For the second day in a row, a court has informed former President Donald Trump that yes, the New York Attorney General’s investigation of him will indeed continue.
On Friday morning, a federal judge shut down Trump’s attempt to halt a probe by New York AG Letitia James. U.S. District Judge Brenda K. Sannes dismissed the lawsuit in which the former president claimed he had been improperly singled out with a flawed political prosecution.
Just one day earlier, a state appellate court ruled that Trump and two of his adult kids—Don Jr. and Ivanka—can’t keep avoiding a deposition and must face questions about alleged bank fraud and tax avoidance.
Trump himself hasn’t wanted to testify. He hasn’t wanted to turn over documents. And he hasn’t wanted to face scrutiny for routinely inflating property values that, according to investigators, allowed him to lie about his company’s finances in order to snag bank loans on more favorable terms and dodge taxes.

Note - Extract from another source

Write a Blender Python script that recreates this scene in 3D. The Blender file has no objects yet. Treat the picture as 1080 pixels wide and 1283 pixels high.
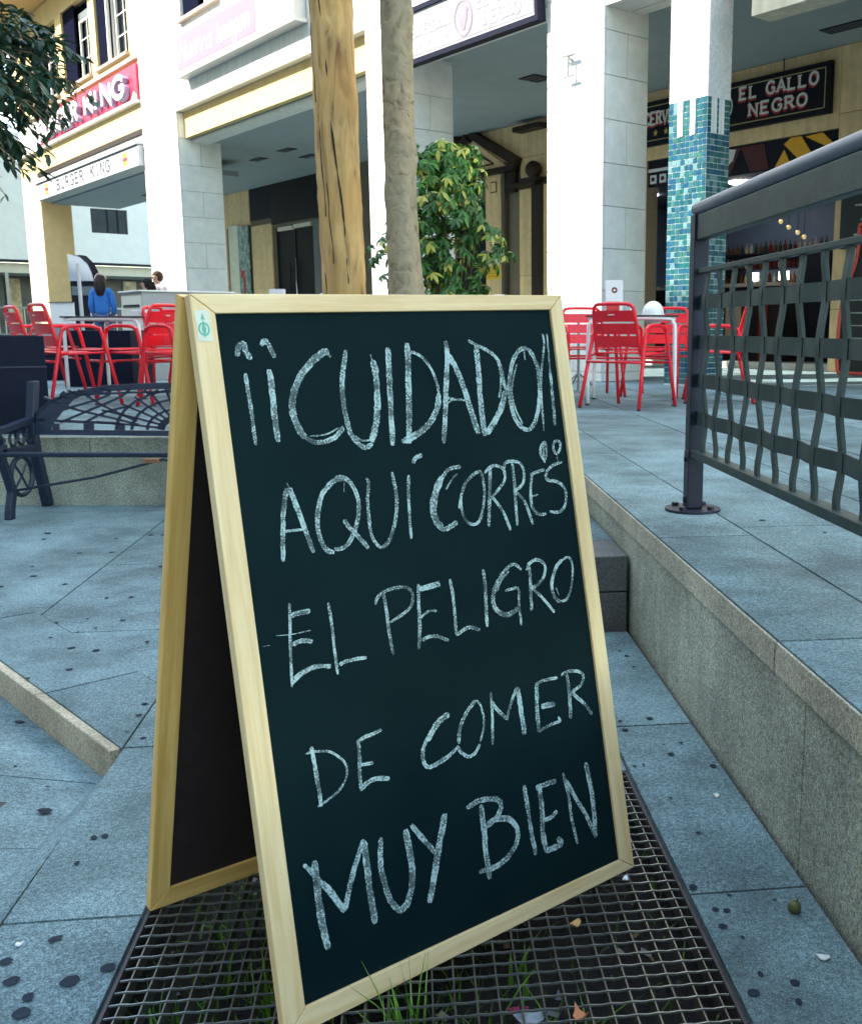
import bpy, bmesh, math, random
from mathutils import Vector, Matrix
R = math.radians
random.seed(7)
scn = bpy.context.scene
col = scn.collection
# ------------------------------------------------------------------ camera
H = 1.05                      # eye height above the lower pavement
T = 0.41                      # height of the terrace
cam_d = bpy.data.cameras.new('camera'); cam = bpy.data.objects.new('camera', cam_d); col.objects.link(cam)
cam_d.sensor_fit = 'VERTICAL'; cam_d.sensor_height = 36.0; cam_d.sensor_width = 36.0
cam_d.lens = 1272 / 1283 * 36
cam_d.shift_x = -142 / 1283
cam_d.clip_start = 0.05; cam_d.clip_end = 600
cam.location = (0, 0, H); cam.rotation_euler = (R(90 - 10.293), 0, 0)
cam_d.dof.use_dof = True; cam_d.dof.focus_distance = 1.9; cam_d.dof.aperture_fstop = 22
scn.camera = cam
# ------------------------------------------------------------------ sky, sun, exposure
SUN_EL = 40.0
SH = Vector((-.966, -.257, 0)).normalized()          # horizontal direction towards the sun
world = bpy.data.worlds.new('World'); scn.world = world; world.use_nodes = True
wn = world.node_tree.nodes; wl = world.node_tree.links
sky = wn.new('ShaderNodeTexSky'); sky.sky_type = 'NISHITA'; sky.sun_disc = False
sky.sun_elevation = R(SUN_EL); sky.sun_rotation = math.atan2(SH.x, SH.y)
sky.air_density = 1.0; sky.dust_density = 0.6; sky.ozone_density = 1.2
tintn = wn.new('ShaderNodeVectorMath'); tintn.operation = 'MULTIPLY'; tintn.inputs[1].default_value = (1.10, 1.03, .84)
wl.new(sky.outputs[0], tintn.inputs[0]); wl.new(tintn.outputs[0], wn['Background'].inputs[0]); wn['Background'].inputs[1].default_value = 0.15
sd = bpy.data.lights.new('sun', 'SUN'); sd.energy = 2.0; sd.angle = R(0.5); sd.color = (1, .95, .86)
sun = bpy.data.objects.new('sun', sd); col.objects.link(sun)
sv = Vector((SH.x * math.cos(R(SUN_EL)), SH.y * math.cos(R(SUN_EL)), math.sin(R(SUN_EL))))
sun.rotation_euler = sv.to_track_quat('Z', 'Y').to_euler(); sun.location = (-5, -5, 30)
scn.view_settings.view_transform = 'Standard'; scn.view_settings.look = 'None'
scn.view_settings.gamma = 1; scn.view_settings.use_curve_mapping = False
scn.view_settings.exposure = 2.8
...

In her ruling, Sannes wrote that the AG’s subpoenas couldn’t be interpreted as unfair targeting. She said the facts don’t support the theory that Trump’s lawyers keep pushing: that the investigation is just a result of James, a Democrat, making good on political campaign promises to take down Trump, a Republican.
“While [Trump and the Trump Organization] point to [James’] many comments, which they argue illustrate [her] personal animus toward Mr. Trump and evince an intent to retaliate for or stifle [his] free speech, on this record the court finds that plaintiffs have not established that the subpoena enforcement proceeding was commenced for the purpose of retaliation,” she wrote.
Alina Habba, the attorney representing Trump and his company in the lawsuit, wrote to The Daily Beast that "there is no question" they will appeal the decision to a higher court. She reiterated the same argument that failed to convince Sannes: that the U.S. district judge should break with tradition—which separates the federal courts from meddling with state courts—and weigh in on this case. The tendency to abstain from crossing that line is referred to as a the Younger abstention doctrine.
"If Ms. James’s egregious conduct and harassing investigation does not meet the bad faith exception to the Younger abstention doctrine, then I cannot imagine a scenario that would,” she wrote.